Trotz aller Einflüsse einer 1960er-Jahre-Ästhetik von der Underground-Kultur bis zu seriellen Modellen hat Finnissy nie seinen persönlichen Stil verloren; mit einer guten Portion britischen Humors durchwebt er seine Partituren, die nicht selten viel leichter vom Ohr als vom Auge zu entschlüsseln sind. So leichtgängig sie beim Hören wirken, so schwer zugänglich sind mitunter seine rhythmischen und klanglichen Verflechtungen auf dem Papier nachzuverfolgen. Finnissy verfolgt kompromisslos seinen Weg einer authentischen Musik. Ein Weg, der auch Anerkennung findet. Für sein Chorwerk John the Baptist erhielt er 2015 den British Composer Award in der Sparte Kirchenmusik. Im Berliner Verlag Neue Musik sind nun zwei Kompositionen aus dem vergangenen Jahr erschienen: Zum einen Janne für Streichorchester, komponiert für die BBC Proms im Sommer 2015, und die Fredener Lieder, ein Auftragswerk der Fredener Musiktage.

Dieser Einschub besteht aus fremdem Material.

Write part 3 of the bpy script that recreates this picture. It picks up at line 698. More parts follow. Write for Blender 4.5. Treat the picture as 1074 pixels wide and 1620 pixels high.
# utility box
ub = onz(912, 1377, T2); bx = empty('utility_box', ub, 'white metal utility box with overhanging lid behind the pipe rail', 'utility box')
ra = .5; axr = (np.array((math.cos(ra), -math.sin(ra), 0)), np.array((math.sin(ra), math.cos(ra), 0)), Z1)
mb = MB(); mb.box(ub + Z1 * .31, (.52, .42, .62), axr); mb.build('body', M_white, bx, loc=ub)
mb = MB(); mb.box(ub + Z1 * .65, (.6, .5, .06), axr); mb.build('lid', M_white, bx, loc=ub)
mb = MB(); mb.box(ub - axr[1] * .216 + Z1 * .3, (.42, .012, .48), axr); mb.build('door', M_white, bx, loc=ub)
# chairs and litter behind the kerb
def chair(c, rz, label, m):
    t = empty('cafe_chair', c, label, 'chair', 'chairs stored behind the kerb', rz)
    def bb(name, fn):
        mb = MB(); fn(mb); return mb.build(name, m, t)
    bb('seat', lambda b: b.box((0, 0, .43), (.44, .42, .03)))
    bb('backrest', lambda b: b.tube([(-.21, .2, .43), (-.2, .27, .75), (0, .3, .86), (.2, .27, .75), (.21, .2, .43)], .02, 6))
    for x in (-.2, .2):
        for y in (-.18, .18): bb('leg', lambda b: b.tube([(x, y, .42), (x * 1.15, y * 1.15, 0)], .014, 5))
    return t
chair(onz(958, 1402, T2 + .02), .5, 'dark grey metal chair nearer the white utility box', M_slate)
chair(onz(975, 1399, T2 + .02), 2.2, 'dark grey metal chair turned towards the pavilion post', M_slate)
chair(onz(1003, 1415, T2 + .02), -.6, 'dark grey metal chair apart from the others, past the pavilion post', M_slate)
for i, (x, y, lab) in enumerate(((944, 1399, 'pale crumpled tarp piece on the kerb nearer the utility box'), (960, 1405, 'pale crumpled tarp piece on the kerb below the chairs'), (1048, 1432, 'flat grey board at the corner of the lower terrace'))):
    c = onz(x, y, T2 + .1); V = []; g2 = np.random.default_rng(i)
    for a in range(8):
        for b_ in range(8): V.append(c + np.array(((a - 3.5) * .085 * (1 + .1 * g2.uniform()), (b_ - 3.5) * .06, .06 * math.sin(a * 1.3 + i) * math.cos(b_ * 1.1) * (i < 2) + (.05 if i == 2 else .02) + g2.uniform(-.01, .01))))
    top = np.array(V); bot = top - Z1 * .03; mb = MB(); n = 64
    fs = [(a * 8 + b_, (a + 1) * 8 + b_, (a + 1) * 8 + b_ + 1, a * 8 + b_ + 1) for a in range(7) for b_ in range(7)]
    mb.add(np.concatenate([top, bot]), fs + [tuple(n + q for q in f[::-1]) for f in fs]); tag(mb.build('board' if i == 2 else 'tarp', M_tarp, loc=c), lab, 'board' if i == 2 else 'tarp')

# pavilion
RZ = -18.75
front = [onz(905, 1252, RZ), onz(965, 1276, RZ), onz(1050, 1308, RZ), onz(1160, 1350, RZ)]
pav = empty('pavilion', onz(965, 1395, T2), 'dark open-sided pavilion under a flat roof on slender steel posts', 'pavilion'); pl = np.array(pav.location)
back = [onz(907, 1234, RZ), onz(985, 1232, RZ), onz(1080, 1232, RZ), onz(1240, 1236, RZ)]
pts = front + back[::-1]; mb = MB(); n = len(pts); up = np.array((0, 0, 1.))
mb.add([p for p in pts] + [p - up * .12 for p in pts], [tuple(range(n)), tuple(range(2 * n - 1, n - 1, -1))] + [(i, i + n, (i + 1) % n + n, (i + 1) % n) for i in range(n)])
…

Werke für eine größere Besetzung stechen schon aus dem uvre Finnissys heraus, so auch Janne, das den Spitznamen Jean Sibelius als Namen trägt. Bei der Uraufführung in der Londoner Royal Albert Hall stand dieses Orchesterwerk stilsicher als Einstieg des Abends mit Werken des finnischen National-Romantikers. Wie Sibelius sucht auch Finnissy nach dem Ursprünglichen, dem Natürlichen in der Musik. Doch während Sibelius im finnischen Nationalepos des Kalevalas sich auf die Spurensuche begab, sucht Janne in breiten Collagen nach dem Naturklang: Hauptsächlich im Dialog zwischen Fagott und Streichern breitet sich da ein Klangteppich aus Farbklecksen aus. Die thematische Entwicklung tritt in den Hintergrund.
Dieser flächige Ansatz dominiert auch in der kleineren Form der Fredener Lieder, der Widmungsgabe fürs kleine Festival im südlichen Niedersachsen. Geschrieben für zwölf Solo-Streicher spinnt sich der Klangteppich in mal dichteren, mal aufgelockerten Clustern fort. Kleinintervallige Kantilenen unterbrechen das Kontinuum, erinnern aber mehr an Melodiefetzen denn an ausgeformte Lieder. Dennoch sind die Fredener Lieder ein hübsches Stückchen Kammermusik für erfahrene Ensembles, die dem fragilen Gleichgewicht nachzuspüren vermögen.
Mit dem Wechsel zum Berliner Verlag Neue Musik findet Michael Finnissy vielleicht jetzt doch vermehrt Aufmerksamkeit bei Programmgestaltern jenseits des Kanals. Eine Programmbereicherung sind diese Werke auf jeden Fall.